-- Problem description --
Copy out every line exactly, passing over the pictures.

******************************

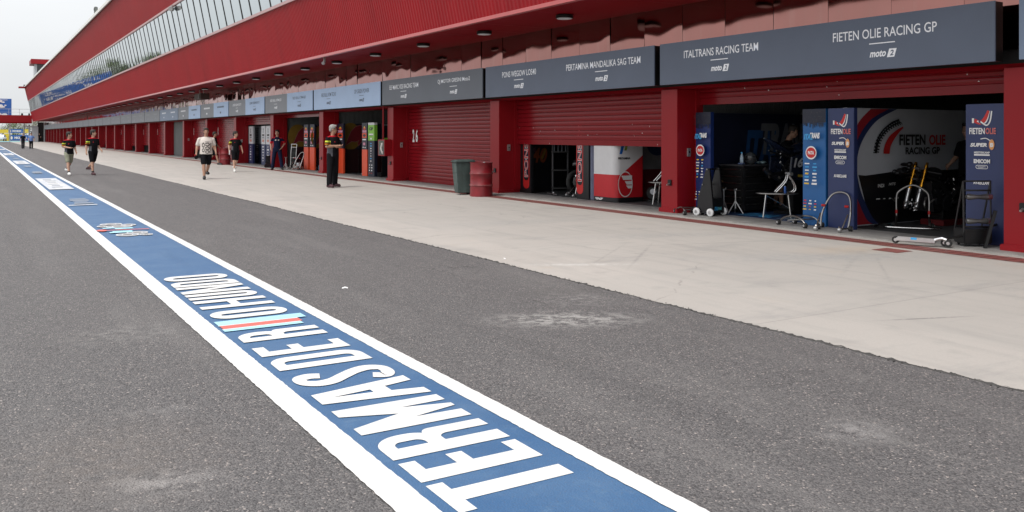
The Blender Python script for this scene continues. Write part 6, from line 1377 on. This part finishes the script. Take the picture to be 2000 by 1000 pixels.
person('grey-haired man in sunglasses and black team shirt standing with folded arms', g0(9.03, 25.05), look(.45, -.9), 1.87, ((3, 2), (-4, 4)), (((.275, .03, .25), (-.01, .215, .27)), ((-.275, .05, .25), (.02, .19, .235))), (42, -2), 'trousers', {'shirt': TEAM, 'bottom': TBLK, 'shoe': SHOR}, skin=SKIN2, hair=HAIRG, paint=team, belly=1.22, bulk=1.06, shades=True, legspread=.08)
person('older man in black shirt and dark trousers in the far distance', g0(4.15, 107.9), look(.1, -1), 1.72, ((8, 4), (-8, 12)), None, (10, 0), 'trousers', {'shirt': [TBLK], 'bottom': mat('cloth_charcoal', (.03, .03, .035), .85), 'shoe': SHOB}, hair=HAIRG)
person('man in light blue shirt and black trousers in the far distance', g0(4.9, 107.5), look(.0, -1), 1.74, ((-6, 8), (8, 4)), (((.30, -.05, .25), (.26, .12, .08)), ((-.30, -.03, .25), (-.3, .1, .02))), (0, 0), 'trousers', {'shirt': [TBLU], 'bottom': TBLK, 'shoe': SHOB}, belly=1.15, bulk=1.1)
person('person in dark clothes standing in the dark opening of the far gate', (10.6, 200.5, .006), look(-.2, -1), 1.75, ((2, 2), (-2, 2)), None, (0, 0), 'trousers', {'shirt': [TBLK], 'bottom': TBLK})
person('person in dark clothes standing on the far footbridge in front of the blue board', (3.5, 206.9, 5.5), look(0, -1), 1.75, ((2, 2), (-2, 2)), None, (0, 0), 'trousers', {'shirt': [TBLK], 'bottom': TBLK})
person('mechanic in dark shirt and shorts bending over the black motorcycle', (14.30, 12.72, .02), look(.35, -.94), 1.76, ((10, 6), (-6, 6)), (((.24, .24, .32), (.16, .42, .18)), ((-.24, .24, .32), (-.14, .44, .2))), (0, -20), 'shorts', {'shirt': [TBLK, TWHT], 'bottom': TBLK, 'shoe': SHOB, 'sole': SHOB}, SKIN2, paint=lambda c: 1 if (c.x > .2 and .38 < c.z < .43) else 0, lean=22)
person('mechanic in black T-shirt standing by the right-hand end of the striped partition board', (15.35, 9.25, .02), look(-.9, .2), 1.78, ((2, 2), (-2, 2)), (((.25, .02, .24), (.24, .2, .1)), ((-.25, -.02, .24), (-.26, .1, .0))), (10, 0), 'shorts', {'shirt': [TBLK], 'bottom': TBLK})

******************************

-- Solution for this task --
The Blender Python script for this scene continues. Write part 6, from line 1377 on. This part finishes the script. Take the picture to be 2000 by 1000 pixels.
person('grey-haired man in sunglasses and black team shirt standing with folded arms', g0(9.03, 25.05), look(.45, -.9), 1.87, ((3, 2), (-4, 4)), (((.275, .03, .25), (-.01, .215, .27)), ((-.275, .05, .25), (.02, .19, .235))), (42, -2), 'trousers', {'shirt': TEAM, 'bottom': TBLK, 'shoe': SHOR}, skin=SKIN2, hair=HAIRG, paint=team, belly=1.22, bulk=1.06, shades=True, legspread=.08)
person('older man in black shirt and dark trousers in the far distance', g0(4.15, 107.9), look(.1, -1), 1.72, ((8, 4), (-8, 12)), None, (10, 0), 'trousers', {'shirt': [TBLK], 'bottom': mat('cloth_charcoal', (.03, .03, .035), .85), 'shoe': SHOB}, hair=HAIRG)
person('man in light blue shirt and black trousers in the far distance', g0(4.9, 107.5), look(.0, -1), 1.74, ((-6, 8), (8, 4)), (((.30, -.05, .25), (.26, .12, .08)), ((-.30, -.03, .25), (-.3, .1, .02))), (0, 0), 'trousers', {'shirt': [TBLU], 'bottom': TBLK, 'shoe': SHOB}, belly=1.15, bulk=1.1)
person('person in dark clothes standing in the dark opening of the far gate', (10.6, 200.5, .006), look(-.2, -1), 1.75, ((2, 2), (-2, 2)), None, (0, 0), 'trousers', {'shirt': [TBLK], 'bottom': TBLK})
person('person in dark clothes standing on the far footbridge in front of the blue board', (3.5, 206.9, 5.5), look(0, -1), 1.75, ((2, 2), (-2, 2)), None, (0, 0), 'trousers', {'shirt': [TBLK], 'bottom': TBLK})
person('mechanic in dark shirt and shorts bending over the black motorcycle', (14.30, 12.72, .02), look(.35, -.94), 1.76, ((10, 6), (-6, 6)), (((.24, .24, .32), (.16, .42, .18)), ((-.24, .24, .32), (-.14, .44, .2))), (0, -20), 'shorts', {'shirt': [TBLK, TWHT], 'bottom': TBLK, 'shoe': SHOB, 'sole': SHOB}, SKIN2, paint=lambda c: 1 if (c.x > .2 and .38 < c.z < .43) else 0, lean=22)
person('mechanic in black T-shirt standing by the right-hand end of the striped partition board', (15.35, 9.25, .02), look(-.9, .2), 1.78, ((2, 2), (-2, 2)), (((.25, .02, .24), (.24, .2, .1)), ((-.25, -.02, .24), (-.26, .1, .0))), (10, 0), 'shorts', {'shirt': [TBLK], 'bottom': TBLK})